__REQUIREMENTS__
Each line below should be reproduced without any alteration.
+++++
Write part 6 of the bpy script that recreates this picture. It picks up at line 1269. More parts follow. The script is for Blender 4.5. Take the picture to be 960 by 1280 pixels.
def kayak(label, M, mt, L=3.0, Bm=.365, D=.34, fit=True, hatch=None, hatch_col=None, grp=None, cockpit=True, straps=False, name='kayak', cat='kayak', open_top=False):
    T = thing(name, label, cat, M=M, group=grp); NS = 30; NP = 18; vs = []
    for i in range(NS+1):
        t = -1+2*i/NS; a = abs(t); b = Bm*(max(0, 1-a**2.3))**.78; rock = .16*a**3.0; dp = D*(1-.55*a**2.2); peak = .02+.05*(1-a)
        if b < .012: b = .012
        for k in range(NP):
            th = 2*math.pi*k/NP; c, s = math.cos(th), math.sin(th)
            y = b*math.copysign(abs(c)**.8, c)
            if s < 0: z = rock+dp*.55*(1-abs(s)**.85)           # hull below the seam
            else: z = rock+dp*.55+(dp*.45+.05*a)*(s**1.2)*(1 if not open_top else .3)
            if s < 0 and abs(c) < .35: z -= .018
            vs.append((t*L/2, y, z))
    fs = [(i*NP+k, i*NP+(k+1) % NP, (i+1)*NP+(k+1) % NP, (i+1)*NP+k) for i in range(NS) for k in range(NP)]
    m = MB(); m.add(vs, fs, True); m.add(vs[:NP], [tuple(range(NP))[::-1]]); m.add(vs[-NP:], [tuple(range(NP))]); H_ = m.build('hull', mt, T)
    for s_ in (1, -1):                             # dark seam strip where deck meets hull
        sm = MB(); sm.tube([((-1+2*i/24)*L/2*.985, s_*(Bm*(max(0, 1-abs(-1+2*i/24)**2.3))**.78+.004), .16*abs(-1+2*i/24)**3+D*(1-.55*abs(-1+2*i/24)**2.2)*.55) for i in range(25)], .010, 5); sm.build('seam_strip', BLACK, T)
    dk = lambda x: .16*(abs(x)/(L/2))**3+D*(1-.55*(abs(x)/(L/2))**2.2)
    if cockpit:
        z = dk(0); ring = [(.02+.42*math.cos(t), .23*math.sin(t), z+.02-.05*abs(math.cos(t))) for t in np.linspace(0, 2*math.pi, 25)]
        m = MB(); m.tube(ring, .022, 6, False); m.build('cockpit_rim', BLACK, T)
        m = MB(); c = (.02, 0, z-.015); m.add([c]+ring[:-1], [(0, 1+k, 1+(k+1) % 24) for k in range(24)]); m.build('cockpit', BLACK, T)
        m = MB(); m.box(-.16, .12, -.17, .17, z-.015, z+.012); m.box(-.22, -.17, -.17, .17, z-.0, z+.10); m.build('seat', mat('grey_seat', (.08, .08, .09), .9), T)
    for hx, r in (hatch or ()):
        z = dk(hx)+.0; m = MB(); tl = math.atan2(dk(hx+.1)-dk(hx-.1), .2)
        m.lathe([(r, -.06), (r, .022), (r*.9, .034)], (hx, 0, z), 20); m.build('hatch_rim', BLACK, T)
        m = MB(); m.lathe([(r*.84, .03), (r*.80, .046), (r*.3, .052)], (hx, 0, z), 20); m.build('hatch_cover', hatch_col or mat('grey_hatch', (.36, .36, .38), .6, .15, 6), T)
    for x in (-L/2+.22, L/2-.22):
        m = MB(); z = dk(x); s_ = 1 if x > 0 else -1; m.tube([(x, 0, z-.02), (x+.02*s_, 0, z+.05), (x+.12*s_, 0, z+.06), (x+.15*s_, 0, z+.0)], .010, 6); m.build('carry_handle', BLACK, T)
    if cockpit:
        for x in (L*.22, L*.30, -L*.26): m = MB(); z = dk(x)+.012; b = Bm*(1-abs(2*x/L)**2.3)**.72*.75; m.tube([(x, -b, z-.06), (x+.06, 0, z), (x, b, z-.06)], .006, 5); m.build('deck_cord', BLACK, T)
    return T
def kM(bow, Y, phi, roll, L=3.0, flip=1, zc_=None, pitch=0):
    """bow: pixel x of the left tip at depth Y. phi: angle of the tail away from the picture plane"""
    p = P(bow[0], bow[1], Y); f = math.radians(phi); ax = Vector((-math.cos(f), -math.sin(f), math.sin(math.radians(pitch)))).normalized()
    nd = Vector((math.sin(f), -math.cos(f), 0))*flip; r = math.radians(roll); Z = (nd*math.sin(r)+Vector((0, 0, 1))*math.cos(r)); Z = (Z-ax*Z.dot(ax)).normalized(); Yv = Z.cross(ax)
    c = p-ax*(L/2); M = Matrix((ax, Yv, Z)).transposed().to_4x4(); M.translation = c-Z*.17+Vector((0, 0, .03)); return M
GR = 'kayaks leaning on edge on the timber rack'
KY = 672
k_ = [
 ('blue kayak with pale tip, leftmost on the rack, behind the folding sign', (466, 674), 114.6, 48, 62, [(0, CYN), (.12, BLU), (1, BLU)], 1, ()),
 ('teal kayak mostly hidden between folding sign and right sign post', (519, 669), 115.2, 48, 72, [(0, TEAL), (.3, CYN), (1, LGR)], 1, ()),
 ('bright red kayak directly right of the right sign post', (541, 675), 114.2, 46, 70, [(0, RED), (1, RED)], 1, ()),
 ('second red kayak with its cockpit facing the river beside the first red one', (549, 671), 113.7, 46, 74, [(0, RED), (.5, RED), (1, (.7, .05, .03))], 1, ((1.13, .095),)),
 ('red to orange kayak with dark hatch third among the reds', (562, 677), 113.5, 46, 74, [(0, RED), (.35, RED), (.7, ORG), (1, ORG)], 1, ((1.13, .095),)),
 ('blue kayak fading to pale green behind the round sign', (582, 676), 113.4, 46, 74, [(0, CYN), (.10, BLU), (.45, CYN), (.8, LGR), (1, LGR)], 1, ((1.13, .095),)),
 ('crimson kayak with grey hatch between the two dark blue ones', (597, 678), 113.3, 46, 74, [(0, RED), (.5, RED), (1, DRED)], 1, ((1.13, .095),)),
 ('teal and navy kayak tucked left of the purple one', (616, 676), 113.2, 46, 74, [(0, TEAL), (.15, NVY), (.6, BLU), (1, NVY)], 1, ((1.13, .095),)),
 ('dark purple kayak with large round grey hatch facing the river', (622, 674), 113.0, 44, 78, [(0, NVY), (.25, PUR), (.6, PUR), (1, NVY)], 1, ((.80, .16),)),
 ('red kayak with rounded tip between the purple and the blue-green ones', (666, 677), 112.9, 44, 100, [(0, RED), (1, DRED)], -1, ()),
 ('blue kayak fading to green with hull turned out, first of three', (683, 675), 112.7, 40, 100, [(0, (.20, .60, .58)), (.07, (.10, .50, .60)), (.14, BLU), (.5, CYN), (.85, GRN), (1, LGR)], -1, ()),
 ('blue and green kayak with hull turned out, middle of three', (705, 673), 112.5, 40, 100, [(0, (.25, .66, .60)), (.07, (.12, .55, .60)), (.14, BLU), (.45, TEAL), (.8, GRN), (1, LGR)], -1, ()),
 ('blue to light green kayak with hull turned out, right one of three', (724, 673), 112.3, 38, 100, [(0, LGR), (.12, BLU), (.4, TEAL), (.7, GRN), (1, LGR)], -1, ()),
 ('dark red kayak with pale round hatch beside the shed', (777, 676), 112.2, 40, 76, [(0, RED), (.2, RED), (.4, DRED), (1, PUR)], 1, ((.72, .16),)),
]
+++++
__EXERCISE RESULT__
Write part 6 of the bpy script that recreates this picture. It picks up at line 1269. More parts follow. The script is for Blender 4.5. Take the picture to be 960 by 1280 pixels.
def kayak(label, M, mt, L=3.0, Bm=.365, D=.34, fit=True, hatch=None, hatch_col=None, grp=None, cockpit=True, straps=False, name='kayak', cat='kayak', open_top=False):
    T = thing(name, label, cat, M=M, group=grp); NS = 30; NP = 18; vs = []
    for i in range(NS+1):
        t = -1+2*i/NS; a = abs(t); b = Bm*(max(0, 1-a**2.3))**.78; rock = .16*a**3.0; dp = D*(1-.55*a**2.2); peak = .02+.05*(1-a)
        if b < .012: b = .012
        for k in range(NP):
            th = 2*math.pi*k/NP; c, s = math.cos(th), math.sin(th)
            y = b*math.copysign(abs(c)**.8, c)
            if s < 0: z = rock+dp*.55*(1-abs(s)**.85)           # hull below the seam
            else: z = rock+dp*.55+(dp*.45+.05*a)*(s**1.2)*(1 if not open_top else .3)
            if s < 0 and abs(c) < .35: z -= .018
            vs.append((t*L/2, y, z))
    fs = [(i*NP+k, i*NP+(k+1) % NP, (i+1)*NP+(k+1) % NP, (i+1)*NP+k) for i in range(NS) for k in range(NP)]
    m = MB(); m.add(vs, fs, True); m.add(vs[:NP], [tuple(range(NP))[::-1]]); m.add(vs[-NP:], [tuple(range(NP))]); H_ = m.build('hull', mt, T)
    for s_ in (1, -1):                             # dark seam strip where deck meets hull
        sm = MB(); sm.tube([((-1+2*i/24)*L/2*.985, s_*(Bm*(max(0, 1-abs(-1+2*i/24)**2.3))**.78+.004), .16*abs(-1+2*i/24)**3+D*(1-.55*abs(-1+2*i/24)**2.2)*.55) for i in range(25)], .010, 5); sm.build('seam_strip', BLACK, T)
    dk = lambda x: .16*(abs(x)/(L/2))**3+D*(1-.55*(abs(x)/(L/2))**2.2)
    if cockpit:
        z = dk(0); ring = [(.02+.42*math.cos(t), .23*math.sin(t), z+.02-.05*abs(math.cos(t))) for t in np.linspace(0, 2*math.pi, 25)]
        m = MB(); m.tube(ring, .022, 6, False); m.build('cockpit_rim', BLACK, T)
        m = MB(); c = (.02, 0, z-.015); m.add([c]+ring[:-1], [(0, 1+k, 1+(k+1) % 24) for k in range(24)]); m.build('cockpit', BLACK, T)
        m = MB(); m.box(-.16, .12, -.17, .17, z-.015, z+.012); m.box(-.22, -.17, -.17, .17, z-.0, z+.10); m.build('seat', mat('grey_seat', (.08, .08, .09), .9), T)
    for hx, r in (hatch or ()):
        z = dk(hx)+.0; m = MB(); tl = math.atan2(dk(hx+.1)-dk(hx-.1), .2)
        m.lathe([(r, -.06), (r, .022), (r*.9, .034)], (hx, 0, z), 20); m.build('hatch_rim', BLACK, T)
        m = MB(); m.lathe([(r*.84, .03), (r*.80, .046), (r*.3, .052)], (hx, 0, z), 20); m.build('hatch_cover', hatch_col or mat('grey_hatch', (.36, .36, .38), .6, .15, 6), T)
    for x in (-L/2+.22, L/2-.22):
        m = MB(); z = dk(x); s_ = 1 if x > 0 else -1; m.tube([(x, 0, z-.02), (x+.02*s_, 0, z+.05), (x+.12*s_, 0, z+.06), (x+.15*s_, 0, z+.0)], .010, 6); m.build('carry_handle', BLACK, T)
    if cockpit:
        for x in (L*.22, L*.30, -L*.26): m = MB(); z = dk(x)+.012; b = Bm*(1-abs(2*x/L)**2.3)**.72*.75; m.tube([(x, -b, z-.06), (x+.06, 0, z), (x, b, z-.06)], .006, 5); m.build('deck_cord', BLACK, T)
    return T
def kM(bow, Y, phi, roll, L=3.0, flip=1, zc_=None, pitch=0):
    """bow: pixel x of the left tip at depth Y. phi: angle of the tail away from the picture plane"""
    p = P(bow[0], bow[1], Y); f = math.radians(phi); ax = Vector((-math.cos(f), -math.sin(f), math.sin(math.radians(pitch)))).normalized()
    nd = Vector((math.sin(f), -math.cos(f), 0))*flip; r = math.radians(roll); Z = (nd*math.sin(r)+Vector((0, 0, 1))*math.cos(r)); Z = (Z-ax*Z.dot(ax)).normalized(); Yv = Z.cross(ax)
    c = p-ax*(L/2); M = Matrix((ax, Yv, Z)).transposed().to_4x4(); M.translation = c-Z*.17+Vector((0, 0, .03)); return M
GR = 'kayaks leaning on edge on the timber rack'
KY = 672
k_ = [
 ('blue kayak with pale tip, leftmost on the rack, behind the folding sign', (466, 674), 114.6, 48, 62, [(0, CYN), (.12, BLU), (1, BLU)], 1, ()),
 ('teal kayak mostly hidden between folding sign and right sign post', (519, 669), 115.2, 48, 72, [(0, TEAL), (.3, CYN), (1, LGR)], 1, ()),
 ('bright red kayak directly right of the right sign post', (541, 675), 114.2, 46, 70, [(0, RED), (1, RED)], 1, ()),
 ('second red kayak with its cockpit facing the river beside the first red one', (549, 671), 113.7, 46, 74, [(0, RED), (.5, RED), (1, (.7, .05, .03))], 1, ((1.13, .095),)),
 ('red to orange kayak with dark hatch third among the reds', (562, 677), 113.5, 46, 74, [(0, RED), (.35, RED), (.7, ORG), (1, ORG)], 1, ((1.13, .095),)),
 ('blue kayak fading to pale green behind the round sign', (582, 676), 113.4, 46, 74, [(0, CYN), (.10, BLU), (.45, CYN), (.8, LGR), (1, LGR)], 1, ((1.13, .095),)),
 ('crimson kayak with grey hatch between the two dark blue ones', (597, 678), 113.3, 46, 74, [(0, RED), (.5, RED), (1, DRED)], 1, ((1.13, .095),)),
 ('teal and navy kayak tucked left of the purple one', (616, 676), 113.2, 46, 74, [(0, TEAL), (.15, NVY), (.6, BLU), (1, NVY)], 1, ((1.13, .095),)),
 ('dark purple kayak with large round grey hatch facing the river', (622, 674), 113.0, 44, 78, [(0, NVY), (.25, PUR), (.6, PUR), (1, NVY)], 1, ((.80, .16),)),
 ('red kayak with rounded tip between the purple and the blue-green ones', (666, 677), 112.9, 44, 100, [(0, RED), (1, DRED)], -1, ()),
 ('blue kayak fading to green with hull turned out, first of three', (683, 675), 112.7, 40, 100, [(0, (.20, .60, .58)), (.07, (.10, .50, .60)), (.14, BLU), (.5, CYN), (.85, GRN), (1, LGR)], -1, ()),
 ('blue and green kayak with hull turned out, middle of three', (705, 673), 112.5, 40, 100, [(0, (.25, .66, .60)), (.07, (.12, .55, .60)), (.14, BLU), (.45, TEAL), (.8, GRN), (1, LGR)], -1, ()),
 ('blue to light green kayak with hull turned out, right one of three', (724, 673), 112.3, 38, 100, [(0, LGR), (.12, BLU), (.4, TEAL), (.7, GRN), (1, LGR)], -1, ()),
 ('dark red kayak with pale round hatch beside the shed', (777, 676), 112.2, 40, 76, [(0, RED), (.2, RED), (.4, DRED), (1, PUR)], 1, ((.72, .16),)),
]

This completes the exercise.